Who needs Amtrak?
My writer residency on the commuter rail
In January, Amtrak announced that they were launching a writer in residence program. The internet buzzed as writers rushed to submit their applications, lured by the romance of train travel and the chance to practice their craft free from the demands of the office or the coffee shop.
Though not without hiccups, Amtrak’s Writer in Residence program seems to be mostly a marketing success. The idea was inspired by a remark from novelist Alexander Chee in a PEN America interview with Lauren Cerand:
Cerand: Where is your favorite place to write?
Chee: I still like a train best for this kind of thing. I wish Amtrak had residencies for writers. And after trains, libraries at night, especially empty ones.
Jessica Gross heard Chee’s wishful comment and took to Twitter (along with many others) in agreement. Before long, Amtrak had seized the concept and started to run with it.
Gross became the first writer in residence, making a “test run” from New York to Chicago and back on board the Lake Shore Limited. She wrote about her experience in the Paris Review. The response was positive, and soon Amtrak rolled out the official program.

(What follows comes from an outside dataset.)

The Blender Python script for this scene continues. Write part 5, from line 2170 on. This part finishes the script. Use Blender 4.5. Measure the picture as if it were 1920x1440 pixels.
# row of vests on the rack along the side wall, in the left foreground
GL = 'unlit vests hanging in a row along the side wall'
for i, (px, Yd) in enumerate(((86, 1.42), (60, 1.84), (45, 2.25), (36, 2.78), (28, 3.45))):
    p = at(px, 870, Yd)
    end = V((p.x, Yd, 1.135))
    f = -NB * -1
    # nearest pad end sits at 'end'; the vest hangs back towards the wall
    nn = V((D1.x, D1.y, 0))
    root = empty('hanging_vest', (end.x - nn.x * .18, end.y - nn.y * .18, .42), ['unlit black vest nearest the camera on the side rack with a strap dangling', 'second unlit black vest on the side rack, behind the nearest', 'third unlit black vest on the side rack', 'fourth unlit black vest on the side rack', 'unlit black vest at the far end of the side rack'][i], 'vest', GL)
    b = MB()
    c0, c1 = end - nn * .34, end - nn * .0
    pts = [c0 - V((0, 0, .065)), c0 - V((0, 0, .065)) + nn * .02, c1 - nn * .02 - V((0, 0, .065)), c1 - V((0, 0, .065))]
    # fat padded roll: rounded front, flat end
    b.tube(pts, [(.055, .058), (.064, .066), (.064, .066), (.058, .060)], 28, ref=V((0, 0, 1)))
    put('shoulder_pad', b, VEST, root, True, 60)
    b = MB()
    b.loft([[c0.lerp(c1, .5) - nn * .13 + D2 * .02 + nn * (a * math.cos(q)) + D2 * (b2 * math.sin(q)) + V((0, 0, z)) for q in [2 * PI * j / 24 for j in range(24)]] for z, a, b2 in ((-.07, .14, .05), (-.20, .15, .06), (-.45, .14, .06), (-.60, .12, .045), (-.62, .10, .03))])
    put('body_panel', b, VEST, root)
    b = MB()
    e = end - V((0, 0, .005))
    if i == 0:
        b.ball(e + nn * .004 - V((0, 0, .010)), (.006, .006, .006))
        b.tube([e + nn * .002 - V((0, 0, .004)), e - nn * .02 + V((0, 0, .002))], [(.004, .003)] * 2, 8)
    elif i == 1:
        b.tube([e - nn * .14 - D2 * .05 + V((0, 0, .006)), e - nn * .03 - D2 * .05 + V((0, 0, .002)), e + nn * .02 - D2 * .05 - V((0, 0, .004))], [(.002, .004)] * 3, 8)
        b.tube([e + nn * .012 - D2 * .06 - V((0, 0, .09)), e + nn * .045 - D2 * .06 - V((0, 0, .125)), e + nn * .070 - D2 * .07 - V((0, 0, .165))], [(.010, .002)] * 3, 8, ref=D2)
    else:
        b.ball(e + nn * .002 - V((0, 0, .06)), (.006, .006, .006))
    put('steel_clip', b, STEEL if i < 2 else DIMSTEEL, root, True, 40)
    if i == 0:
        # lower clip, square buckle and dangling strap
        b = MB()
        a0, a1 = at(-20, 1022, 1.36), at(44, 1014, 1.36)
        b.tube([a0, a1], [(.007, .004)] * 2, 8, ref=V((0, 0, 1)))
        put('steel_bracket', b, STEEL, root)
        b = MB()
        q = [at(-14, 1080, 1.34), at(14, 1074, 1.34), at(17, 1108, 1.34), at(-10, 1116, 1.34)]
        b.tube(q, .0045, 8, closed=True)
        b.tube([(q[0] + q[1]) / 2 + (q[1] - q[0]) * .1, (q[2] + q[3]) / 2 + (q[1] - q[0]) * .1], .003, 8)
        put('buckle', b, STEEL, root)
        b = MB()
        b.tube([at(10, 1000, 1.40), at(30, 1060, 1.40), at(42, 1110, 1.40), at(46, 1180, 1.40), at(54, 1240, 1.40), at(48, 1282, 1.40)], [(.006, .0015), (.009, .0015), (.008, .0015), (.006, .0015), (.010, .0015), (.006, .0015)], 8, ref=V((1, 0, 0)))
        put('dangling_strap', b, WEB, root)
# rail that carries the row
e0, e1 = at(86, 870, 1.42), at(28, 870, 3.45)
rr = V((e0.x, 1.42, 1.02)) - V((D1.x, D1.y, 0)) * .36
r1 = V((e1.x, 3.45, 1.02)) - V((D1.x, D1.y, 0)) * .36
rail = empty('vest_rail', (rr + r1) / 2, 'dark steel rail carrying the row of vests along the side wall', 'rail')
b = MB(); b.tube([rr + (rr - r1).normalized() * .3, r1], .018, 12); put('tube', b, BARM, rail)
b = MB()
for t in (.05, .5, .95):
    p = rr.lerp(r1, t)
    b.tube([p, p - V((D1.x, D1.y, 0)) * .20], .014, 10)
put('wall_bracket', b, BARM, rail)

Up to 24 writers will be selected for the program. Writers must submit an application including writing samples and a few words about why they should be selected. Amtrak says 8500 entries have been received for the two dozen slots.
And who can blame the hopeful wordslingers? Who wouldn’t want a free ride in a private sleeper cabin, with nothing but time to write? The shine has been off the US railroad industry for 70 years, but the vision of riding the rails to romance and adventure is still strong.
Not everybody is as enthused about the program as the residency hopefuls. Some of the clauses in Amtrak’s terms & conditions may not be in the writers’ best interests. And while the writer gets a free ride, there is no free lunch (the writer is responsible for “any costs and incidentals“).
Miral Sattar, writing on PBS’s MediaShift, summarizes the issue neatly and notes, “I, for one, won’t be applying after all. I’d rather just pay for my own ticket … and just keep the rights to my work.” Other writers are finding ways to use the terms to their own advantage.
But the program’s popularity shows that lots of writers love the idea of rail writing. “I think it’s a combination of the set deadline—the end of the train ride,” says Gross on Amtrak’s blog, “[And] the calming movement, and the company of strangers.”
And Dan Zak notes on the Washington Post’s Style blog, “Transit can be pricey, but time is the precious commodity here. If the only way you can get that time is to win a train trip and cocoon yourself in a sleeper car, then by all means. As I said, trains are fun.”
I love the idea of train travel, although my longest trips have only been on the Acela between Boston and New York. I am considering applying for Amtrak’s program, but I’m in no rush. I have my own writer residency twice a day on the Fitchburg line of the MBTA commuter rail. In fact I drafted most of this post on the 408 train.
Sure, there’s no sleeper car (although I and a few of my fellow commuters have been known to doze) but a window seat with a table on the upper level of a double-decker coach makes a pretty nice writer’s garret. And even in the regular, ancient coaches there’s room to open my laptop and get some work done.
And the commuter rail offers some of the same advantages of its long-haul cousin: a finite block of time with nothing else to do, and the world rushing by outside your window.